The Allied Museum is a museum in Berlin. It documents the political history and the military commitments and roles of the WesternAllies in Germany – particularly Berlin – between 1945 and 1994 and their contribution to liberty in Berlin during the Cold War era.
Location: American Sector
The museum is located on Clayallee, an arterial road named after General Lucius D. Clay, in the Dahlem quarter of the southwestern Steglitz-Zehlendorf borough. Until German reunification in 1990, the area was located in the American sector of postwar West Berlin. The buildings near the US Army headquarters then housed an American movie theater, called Outpost, and the Nicholson Memorial Library. The museum was inaugurated in 1998, on the fiftieth anniversary of the Berlin airlift, in the presence of Chancellor Helmut Kohl. Entrance is free. Since the closure of Berlin Tempelhof Airport in 2008, the Allied Museum has announced its interest in relocating to the old airport at some point.
The Allies
The museum shows an important part of the military and political scenery of the Cold War in Berlin, from immediately after World War II and the final disengagement of the Allied forces in the 1990s. The early period of partition plans evolved by the European Advisory Commission is documented. When in February 1945, the United States, Great Britain, and the Soviet Union decided to split the former German Reich in occupation zones at the Yalta Conference, including a fourth area assigned to the French, the German capital likewise was divided into four sectors. In late April, Soviet Red Army troops fought their way into the city during the Battle of Berlin and enforced the unconditional surrender by the German Wehrmacht armed forces. In Summer they pulled out from the city's Western sectors according to the agreements concluded. In the beginning East-West conflict, first marked by the withdrawal of the Soviet representatives from the Allied Kommandatura and the following Berlin Blockade in 1948–49, the US, Britain and France formed the Western Allies and came in opposition to the Soviet occupation forces. The increasing tensions culminated in the Berlin Crisis of 1961 and the building of the Berlin Wall. A significant step towards the easing of tensions was made in the 1971 Four Power Agreement on Berlin, until the "Berlin question" was solved after the East German Peaceful Revolution and the fall of the Berlin Wall on 9 November 1989.
Exhibition
Outpost Theater: From victory to airlift
The former movie theater, a protected monument built in 1953, houses a collection of Berlin maps with planned sectors, pictures of Red Army forces marching into Berlin, uniforms, the first post-war editions of Berlin newspapers, denazification documents, CARE packages. Particular emphasis is on logistics and sacrifices of life by the British-American airlift to West Berlin. Lectures and screenings are held regularly.

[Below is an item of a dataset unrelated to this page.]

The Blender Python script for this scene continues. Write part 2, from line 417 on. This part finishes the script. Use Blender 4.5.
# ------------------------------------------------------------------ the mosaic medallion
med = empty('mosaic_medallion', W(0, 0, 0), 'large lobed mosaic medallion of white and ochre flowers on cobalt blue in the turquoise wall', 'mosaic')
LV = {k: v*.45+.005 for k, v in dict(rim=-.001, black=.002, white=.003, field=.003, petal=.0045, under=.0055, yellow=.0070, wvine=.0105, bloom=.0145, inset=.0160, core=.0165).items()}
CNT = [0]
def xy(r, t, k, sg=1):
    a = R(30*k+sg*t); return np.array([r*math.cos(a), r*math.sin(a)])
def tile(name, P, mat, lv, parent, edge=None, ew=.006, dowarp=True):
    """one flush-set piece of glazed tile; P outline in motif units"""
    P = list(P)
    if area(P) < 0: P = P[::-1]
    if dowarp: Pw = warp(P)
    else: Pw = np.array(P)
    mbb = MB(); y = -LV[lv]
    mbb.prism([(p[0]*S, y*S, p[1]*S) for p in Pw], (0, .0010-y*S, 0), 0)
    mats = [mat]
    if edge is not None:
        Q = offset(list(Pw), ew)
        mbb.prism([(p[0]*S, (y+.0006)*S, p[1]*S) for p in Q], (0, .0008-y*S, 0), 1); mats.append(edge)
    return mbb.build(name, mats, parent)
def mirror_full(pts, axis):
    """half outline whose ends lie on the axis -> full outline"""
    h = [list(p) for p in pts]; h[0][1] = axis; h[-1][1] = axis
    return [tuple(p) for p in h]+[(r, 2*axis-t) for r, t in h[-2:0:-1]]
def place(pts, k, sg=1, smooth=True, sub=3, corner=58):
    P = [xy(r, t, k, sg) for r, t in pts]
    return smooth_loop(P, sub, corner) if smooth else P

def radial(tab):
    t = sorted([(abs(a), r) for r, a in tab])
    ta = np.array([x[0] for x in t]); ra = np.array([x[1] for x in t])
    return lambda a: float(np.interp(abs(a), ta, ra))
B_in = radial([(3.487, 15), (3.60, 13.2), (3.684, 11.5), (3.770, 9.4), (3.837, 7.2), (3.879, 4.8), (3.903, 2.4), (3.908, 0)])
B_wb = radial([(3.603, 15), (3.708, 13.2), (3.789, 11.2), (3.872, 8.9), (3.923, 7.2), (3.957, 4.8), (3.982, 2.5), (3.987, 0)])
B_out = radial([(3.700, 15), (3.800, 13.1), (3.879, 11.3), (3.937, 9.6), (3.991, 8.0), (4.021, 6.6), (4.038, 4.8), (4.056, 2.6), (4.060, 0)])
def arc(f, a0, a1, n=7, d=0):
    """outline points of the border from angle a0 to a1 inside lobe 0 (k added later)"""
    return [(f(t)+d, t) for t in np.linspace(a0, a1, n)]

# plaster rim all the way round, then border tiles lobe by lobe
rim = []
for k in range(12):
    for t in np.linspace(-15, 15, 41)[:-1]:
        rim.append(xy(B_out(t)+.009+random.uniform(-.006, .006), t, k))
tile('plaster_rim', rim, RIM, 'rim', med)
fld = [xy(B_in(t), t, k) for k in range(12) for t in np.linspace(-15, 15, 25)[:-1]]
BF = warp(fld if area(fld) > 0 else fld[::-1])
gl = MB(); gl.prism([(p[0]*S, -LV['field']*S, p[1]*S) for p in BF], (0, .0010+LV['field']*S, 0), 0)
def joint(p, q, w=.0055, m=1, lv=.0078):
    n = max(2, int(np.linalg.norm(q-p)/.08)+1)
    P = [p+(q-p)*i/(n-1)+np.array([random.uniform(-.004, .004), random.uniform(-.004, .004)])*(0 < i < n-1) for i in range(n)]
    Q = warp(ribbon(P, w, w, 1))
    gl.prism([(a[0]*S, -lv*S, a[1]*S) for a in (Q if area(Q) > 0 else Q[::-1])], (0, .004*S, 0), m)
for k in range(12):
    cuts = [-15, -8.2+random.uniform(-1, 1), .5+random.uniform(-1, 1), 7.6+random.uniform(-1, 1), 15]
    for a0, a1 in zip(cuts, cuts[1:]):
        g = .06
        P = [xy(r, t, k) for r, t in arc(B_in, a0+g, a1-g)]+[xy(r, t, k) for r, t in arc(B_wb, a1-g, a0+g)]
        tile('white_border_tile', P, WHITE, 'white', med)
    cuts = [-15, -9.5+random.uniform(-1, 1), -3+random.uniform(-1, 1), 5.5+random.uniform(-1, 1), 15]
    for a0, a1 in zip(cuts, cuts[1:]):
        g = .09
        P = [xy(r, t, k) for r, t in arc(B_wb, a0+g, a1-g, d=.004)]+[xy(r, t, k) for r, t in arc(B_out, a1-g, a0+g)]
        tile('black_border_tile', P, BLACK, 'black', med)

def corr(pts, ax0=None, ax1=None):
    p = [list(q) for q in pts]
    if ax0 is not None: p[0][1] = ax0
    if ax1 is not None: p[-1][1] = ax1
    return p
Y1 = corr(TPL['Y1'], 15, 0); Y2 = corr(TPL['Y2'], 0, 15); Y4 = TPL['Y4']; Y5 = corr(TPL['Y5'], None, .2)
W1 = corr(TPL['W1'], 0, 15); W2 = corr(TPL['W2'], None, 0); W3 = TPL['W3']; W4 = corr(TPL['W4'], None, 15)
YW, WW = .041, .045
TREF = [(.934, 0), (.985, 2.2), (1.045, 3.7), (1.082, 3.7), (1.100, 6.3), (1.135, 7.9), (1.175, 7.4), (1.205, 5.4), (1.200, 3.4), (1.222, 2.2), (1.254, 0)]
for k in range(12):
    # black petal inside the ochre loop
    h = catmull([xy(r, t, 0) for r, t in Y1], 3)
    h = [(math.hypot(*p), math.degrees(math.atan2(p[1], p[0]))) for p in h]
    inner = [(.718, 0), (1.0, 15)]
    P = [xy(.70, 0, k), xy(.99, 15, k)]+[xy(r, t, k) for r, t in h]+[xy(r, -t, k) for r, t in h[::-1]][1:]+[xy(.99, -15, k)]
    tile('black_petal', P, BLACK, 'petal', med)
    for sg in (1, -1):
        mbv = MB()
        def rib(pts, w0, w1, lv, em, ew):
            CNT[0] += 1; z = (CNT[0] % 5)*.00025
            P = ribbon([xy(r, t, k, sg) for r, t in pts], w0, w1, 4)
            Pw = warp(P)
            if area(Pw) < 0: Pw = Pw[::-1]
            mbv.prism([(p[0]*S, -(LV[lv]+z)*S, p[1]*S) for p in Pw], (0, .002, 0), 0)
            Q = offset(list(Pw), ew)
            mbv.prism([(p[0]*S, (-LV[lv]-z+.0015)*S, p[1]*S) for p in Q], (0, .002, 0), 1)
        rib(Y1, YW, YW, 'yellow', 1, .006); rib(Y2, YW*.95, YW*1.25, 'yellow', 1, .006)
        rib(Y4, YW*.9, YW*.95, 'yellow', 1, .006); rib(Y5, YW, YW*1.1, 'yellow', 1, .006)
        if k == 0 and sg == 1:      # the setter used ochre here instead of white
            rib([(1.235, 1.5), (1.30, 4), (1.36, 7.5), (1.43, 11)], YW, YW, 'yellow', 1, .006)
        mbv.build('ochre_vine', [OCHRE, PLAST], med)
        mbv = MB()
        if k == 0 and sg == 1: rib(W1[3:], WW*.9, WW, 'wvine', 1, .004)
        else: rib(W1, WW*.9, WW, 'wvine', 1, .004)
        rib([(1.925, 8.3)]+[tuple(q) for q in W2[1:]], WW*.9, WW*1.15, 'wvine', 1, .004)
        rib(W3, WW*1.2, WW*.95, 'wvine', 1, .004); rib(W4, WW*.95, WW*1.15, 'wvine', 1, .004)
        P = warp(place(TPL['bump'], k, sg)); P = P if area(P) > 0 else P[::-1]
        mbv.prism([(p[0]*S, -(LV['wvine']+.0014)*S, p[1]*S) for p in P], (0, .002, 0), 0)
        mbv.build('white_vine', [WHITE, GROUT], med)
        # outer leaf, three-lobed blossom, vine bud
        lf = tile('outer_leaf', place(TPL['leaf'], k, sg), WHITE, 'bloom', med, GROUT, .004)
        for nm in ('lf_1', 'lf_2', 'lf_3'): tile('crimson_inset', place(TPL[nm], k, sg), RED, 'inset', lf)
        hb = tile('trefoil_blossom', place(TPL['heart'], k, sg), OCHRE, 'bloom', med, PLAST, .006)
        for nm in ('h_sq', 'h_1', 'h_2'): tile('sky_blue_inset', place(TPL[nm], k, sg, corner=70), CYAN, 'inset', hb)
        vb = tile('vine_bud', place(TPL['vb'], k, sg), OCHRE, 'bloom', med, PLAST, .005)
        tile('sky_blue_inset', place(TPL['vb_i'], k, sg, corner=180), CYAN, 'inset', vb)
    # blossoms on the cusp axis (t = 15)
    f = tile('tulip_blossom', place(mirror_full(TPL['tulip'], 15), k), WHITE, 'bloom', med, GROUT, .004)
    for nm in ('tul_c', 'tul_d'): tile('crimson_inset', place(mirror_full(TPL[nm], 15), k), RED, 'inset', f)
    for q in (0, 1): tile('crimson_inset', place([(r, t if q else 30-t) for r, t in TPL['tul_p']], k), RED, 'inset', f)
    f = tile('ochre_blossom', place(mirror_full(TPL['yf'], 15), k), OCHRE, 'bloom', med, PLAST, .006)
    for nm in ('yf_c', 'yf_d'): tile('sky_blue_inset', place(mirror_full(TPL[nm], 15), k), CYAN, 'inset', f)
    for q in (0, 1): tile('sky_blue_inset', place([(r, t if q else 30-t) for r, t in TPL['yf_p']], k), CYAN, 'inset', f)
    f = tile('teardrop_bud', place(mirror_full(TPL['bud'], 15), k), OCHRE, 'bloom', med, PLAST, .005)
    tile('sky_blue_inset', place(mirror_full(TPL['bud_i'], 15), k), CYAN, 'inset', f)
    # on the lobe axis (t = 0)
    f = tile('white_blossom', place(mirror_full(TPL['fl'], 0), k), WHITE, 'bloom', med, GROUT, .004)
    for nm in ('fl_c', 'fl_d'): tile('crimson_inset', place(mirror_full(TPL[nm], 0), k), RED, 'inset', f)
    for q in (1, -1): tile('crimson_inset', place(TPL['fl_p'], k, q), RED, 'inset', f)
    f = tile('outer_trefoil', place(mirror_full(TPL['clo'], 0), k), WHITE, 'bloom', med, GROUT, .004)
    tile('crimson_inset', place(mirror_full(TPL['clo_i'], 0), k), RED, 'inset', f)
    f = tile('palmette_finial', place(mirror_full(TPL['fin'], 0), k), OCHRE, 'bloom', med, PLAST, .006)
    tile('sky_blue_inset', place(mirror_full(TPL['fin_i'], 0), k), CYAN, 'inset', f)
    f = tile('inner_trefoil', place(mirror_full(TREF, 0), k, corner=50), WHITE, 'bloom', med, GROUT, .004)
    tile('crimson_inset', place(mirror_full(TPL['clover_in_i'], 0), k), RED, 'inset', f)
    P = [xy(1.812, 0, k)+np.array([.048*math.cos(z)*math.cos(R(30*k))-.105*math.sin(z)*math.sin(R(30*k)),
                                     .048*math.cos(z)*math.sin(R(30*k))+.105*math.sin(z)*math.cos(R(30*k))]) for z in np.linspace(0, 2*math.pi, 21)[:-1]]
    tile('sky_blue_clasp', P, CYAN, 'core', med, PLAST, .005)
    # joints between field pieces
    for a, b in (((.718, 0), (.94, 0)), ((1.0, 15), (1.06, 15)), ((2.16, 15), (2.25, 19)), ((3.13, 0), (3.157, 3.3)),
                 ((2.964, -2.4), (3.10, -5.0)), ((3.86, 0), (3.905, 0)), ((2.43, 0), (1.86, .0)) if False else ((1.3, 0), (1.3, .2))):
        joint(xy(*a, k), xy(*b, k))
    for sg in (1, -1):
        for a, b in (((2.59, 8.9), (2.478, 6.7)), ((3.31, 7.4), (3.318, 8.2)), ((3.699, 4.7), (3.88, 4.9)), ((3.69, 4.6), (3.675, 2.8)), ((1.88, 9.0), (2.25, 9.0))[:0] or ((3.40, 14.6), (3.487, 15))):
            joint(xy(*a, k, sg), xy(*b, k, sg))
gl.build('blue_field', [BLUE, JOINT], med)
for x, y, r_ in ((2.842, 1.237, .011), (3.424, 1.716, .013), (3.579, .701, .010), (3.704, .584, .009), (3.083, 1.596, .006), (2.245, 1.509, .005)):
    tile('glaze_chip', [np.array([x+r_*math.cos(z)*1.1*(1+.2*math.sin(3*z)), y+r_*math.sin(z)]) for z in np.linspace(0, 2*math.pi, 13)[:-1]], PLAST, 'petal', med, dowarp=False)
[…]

Nicholson Memorial Library: Privileged position of Berlin
In the former library building, documents are shown concerning every-day life of the Allied garrisons, the political situation under Cold War terms until the fall of the Wall, as well as methods to analyze the measures by the USA, Great Britain and France to guarantee liberty in West Berlin. The collections include the reconstruction of an espionage tunnel built during the Operation Gold conducted by the American and British intelligence services in 1955. Part of the hall is reserved for temporary exhibitions on themes of modern-day relevance.
Near the Allied Museum, in Clayallee, the 1998 sculpture The Day the Wall Came Down by Veryl Goodnight remembers the joyous event of November 9, 1989, when the Berlin Wall was effectively neutralized. Five wild horses are shown jumping over actual remains of the wall. A statue of General Friedrich Wilhelm von Steuben stands nearby.